Японцы чрезвычайно неполитизированная нация. Они знают своего императора (ну, те, кто знает) или не знают (конечно же, знают!) и довольны. И живут себе спокойно. О, это, утраченное нами навсегда спокойствие! А ведь было же подобное. Ну, не совсем подобное, но что-то вроде этого. И я помню эти времена! И, как ни странно, не сожалею. То есть, конечно, сожалею, но как-то отстраненно. То есть при первом упоминании, например, имени того же Сталина в душе образуется теплый расширяющийся ком, бросающийся из области груди вверх, к голове. Но уже на дальних подходах к ней он остывает, преобразуется в некую липкую, размазанную по всему организму слизь, впитывается в нерефлексирующую плоть и окончательно исчезает с горизонта ощущений и представлений. И так сейчас уже, увы, всегда и постоянно.
Про покушение на своего малообаятельного премьер-министра мои занятые и озабоченные японские знакомые узнали только от меня. Да? — удивились они. Сделали глубокое горловое — Охххх! — и принялись за свои привычные дела. Я представил себе, какое безумие поднялось бы у нас, произойди подобное. Так вот они и происходят — сплошные безумия. А безумие — оно и есть безумие. Оно как бы само по себе, независимо от любой случайной его провоцирующей причины. Так и получается — тоже безразлично, что конкретное там произошло. В общем, все как у них, только уж больно безумия много. Ну, на то и есть метафизический национальный характер, национальное предназначение и миссия.
Сразу же по приезде хочется написать о Японии книгу. Такую большую-большую, обстоятельную, уважительную и все объясняющую. Через год на ум уже приходит только статья, но все, буквально все охватывающая, квалифицирующая и систематизирующая. Лет через пять пребывания здесь и включения в обыденную рутину окружающей жизни (как отмечают опытные в этом деле люди) — уже ничего не хочется писать.
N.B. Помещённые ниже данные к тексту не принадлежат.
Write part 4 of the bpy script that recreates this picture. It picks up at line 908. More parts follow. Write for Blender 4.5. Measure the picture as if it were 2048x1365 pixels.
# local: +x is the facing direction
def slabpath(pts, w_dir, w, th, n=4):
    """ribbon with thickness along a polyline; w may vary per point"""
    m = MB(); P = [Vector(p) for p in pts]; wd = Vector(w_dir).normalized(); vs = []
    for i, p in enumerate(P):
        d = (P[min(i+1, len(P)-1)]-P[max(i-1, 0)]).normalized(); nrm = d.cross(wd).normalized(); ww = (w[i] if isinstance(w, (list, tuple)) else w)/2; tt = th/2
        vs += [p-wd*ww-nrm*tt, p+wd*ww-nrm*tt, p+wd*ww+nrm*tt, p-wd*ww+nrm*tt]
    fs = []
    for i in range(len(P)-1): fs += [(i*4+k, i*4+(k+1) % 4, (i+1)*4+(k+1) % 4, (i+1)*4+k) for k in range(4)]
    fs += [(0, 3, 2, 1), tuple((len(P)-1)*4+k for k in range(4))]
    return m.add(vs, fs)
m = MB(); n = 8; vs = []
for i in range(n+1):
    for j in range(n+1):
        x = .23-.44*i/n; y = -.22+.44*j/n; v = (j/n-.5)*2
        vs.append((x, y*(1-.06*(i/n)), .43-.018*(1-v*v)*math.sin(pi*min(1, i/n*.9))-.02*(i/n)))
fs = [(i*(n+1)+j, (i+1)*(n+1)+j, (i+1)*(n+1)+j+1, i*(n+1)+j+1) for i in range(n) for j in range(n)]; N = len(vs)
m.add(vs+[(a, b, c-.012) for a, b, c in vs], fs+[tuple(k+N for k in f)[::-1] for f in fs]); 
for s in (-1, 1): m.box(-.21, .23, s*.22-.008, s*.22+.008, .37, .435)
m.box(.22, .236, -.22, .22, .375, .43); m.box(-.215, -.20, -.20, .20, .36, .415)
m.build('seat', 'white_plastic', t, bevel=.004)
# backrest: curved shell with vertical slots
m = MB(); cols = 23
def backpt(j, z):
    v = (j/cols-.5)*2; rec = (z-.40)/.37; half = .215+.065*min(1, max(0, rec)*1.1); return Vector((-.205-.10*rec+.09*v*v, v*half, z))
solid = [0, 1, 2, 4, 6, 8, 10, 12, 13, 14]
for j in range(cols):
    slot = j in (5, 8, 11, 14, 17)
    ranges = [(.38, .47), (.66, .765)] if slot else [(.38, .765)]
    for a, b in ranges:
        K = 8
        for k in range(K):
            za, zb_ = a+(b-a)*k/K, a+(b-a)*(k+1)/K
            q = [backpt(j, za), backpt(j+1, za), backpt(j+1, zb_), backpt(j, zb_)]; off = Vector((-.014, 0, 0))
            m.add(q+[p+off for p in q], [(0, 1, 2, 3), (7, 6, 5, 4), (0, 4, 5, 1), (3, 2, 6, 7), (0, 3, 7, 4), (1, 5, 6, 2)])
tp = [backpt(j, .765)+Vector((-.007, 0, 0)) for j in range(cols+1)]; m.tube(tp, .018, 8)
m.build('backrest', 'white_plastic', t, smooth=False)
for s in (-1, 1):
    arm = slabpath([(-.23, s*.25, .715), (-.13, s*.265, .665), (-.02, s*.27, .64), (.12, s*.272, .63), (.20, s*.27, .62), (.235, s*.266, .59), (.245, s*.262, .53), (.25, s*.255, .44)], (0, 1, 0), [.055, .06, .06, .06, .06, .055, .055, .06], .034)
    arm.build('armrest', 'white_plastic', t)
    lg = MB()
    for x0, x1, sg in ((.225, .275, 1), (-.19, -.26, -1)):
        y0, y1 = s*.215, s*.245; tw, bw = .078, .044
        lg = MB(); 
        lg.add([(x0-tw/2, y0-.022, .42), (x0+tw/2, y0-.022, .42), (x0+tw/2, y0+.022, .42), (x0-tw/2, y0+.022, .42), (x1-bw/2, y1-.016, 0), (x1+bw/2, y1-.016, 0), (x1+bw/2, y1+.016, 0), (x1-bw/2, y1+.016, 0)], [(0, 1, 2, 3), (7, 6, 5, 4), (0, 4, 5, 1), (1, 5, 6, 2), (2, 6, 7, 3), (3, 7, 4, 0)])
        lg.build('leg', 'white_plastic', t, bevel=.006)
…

Как говорится, жизнь и среда заели. Вот и спешу запечатлеть нечто, пока не иссяк, не атрофировался первый, посему во многом и простительный, благодатный созидательный порыв.
Вернувшись к первым дням сошествия на эту землю, припоминаю естественные моментальные, с первых же минут (а иногда и заранее, в последнюю, скажем, неделю перед отъездом, поспешно, вперемешку с тучей неотложных дел, в метро и на перебежках) потуги выучить первый, вроде бы буквально необходимый и во многом нелепый обиходный словесный минимум: Здравствуйте! — ну, здравствуй.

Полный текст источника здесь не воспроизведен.